The trade deadline is already less than two months away, and no franchise has been willing to meet the Texans' price of three first-round picks and at least two second-round picks (or a quality player still on his cheap rookie contract). And, with the NFL nowhere near making a conclusive ruling on Watson's status as long as the Texans continue to pay him not to play as his legal issues persist, no team has been -- or almost certainly will be -- willing to pay such a steep price for a quarterback with such an uncertain future.

"How does anyone make that trade now?" said one NFL exec who has been in contact with the Texans. "Who does it? You don't know what you are getting and as soon as you get him the league steps in and puts him on the Exempt List. You think they want him on the field right now?

"We've checked with the league, and they have no idea when any of this will be cleared up. So what are you trading for? Give up all those picks and he isn't playing anyway and he's making $35M next year and he still might be on the Exempt List or suspended then? Why would you do it now? What owner is taking that risk?"

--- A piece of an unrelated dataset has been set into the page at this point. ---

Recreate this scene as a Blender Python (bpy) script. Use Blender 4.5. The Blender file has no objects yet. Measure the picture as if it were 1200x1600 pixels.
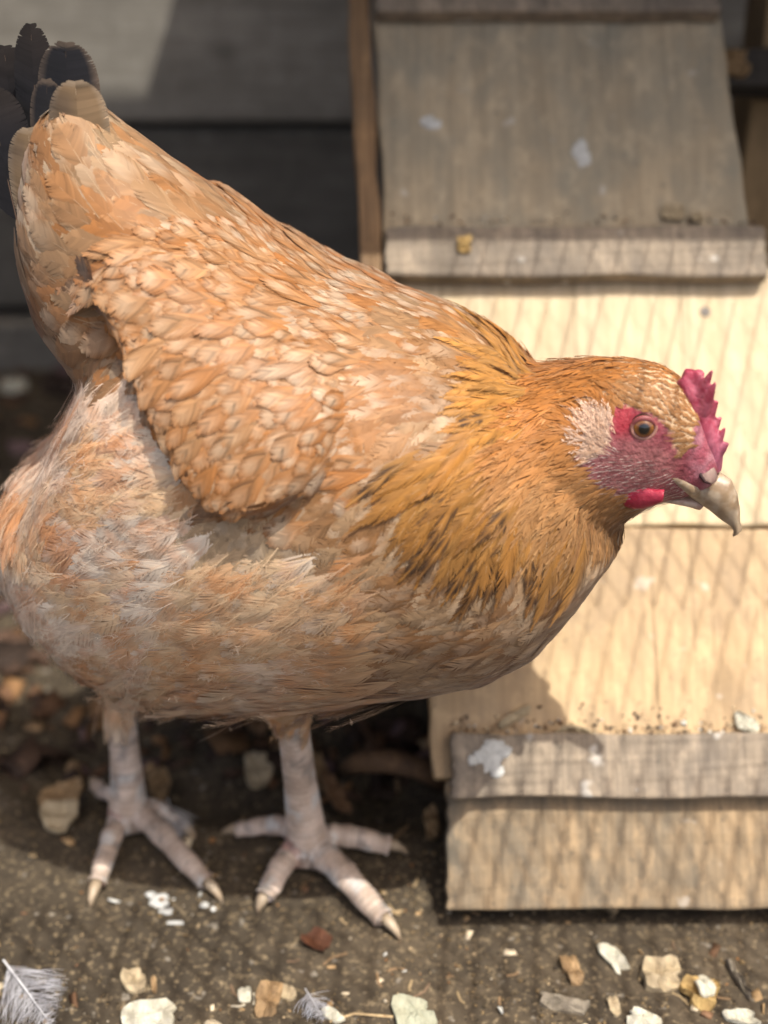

One general manager who has been closely watching the situation said: "The timing just doesn't work right now. I know people are saying Miami, and I know they really want him, but if they trade for him there's still a good chance he isn't playing for them this year, anyway."

Meantime, the Texans are dead set on extracting as much value as possible for Watson, even if it means paying him $11M to sit. The team is in dire straights from a personnel standpoint and is desperate to climb out of the hole former coach/GM Bill O'Brien helped dig by making poor trades and transactions leaving them bereft of elite talent and short on picks. Moving Watson at the right time for the right price could define rookie GM Nick Caserio's tenure.

"Nick's not going to budge," said another GM who has been in contact with him. "This is his only way out. He has to hold firm. The owner is on board with paying (Watson), so if they have to wait for this to be resolved next year, so be it. They'll wait until 2022 to make the right trade."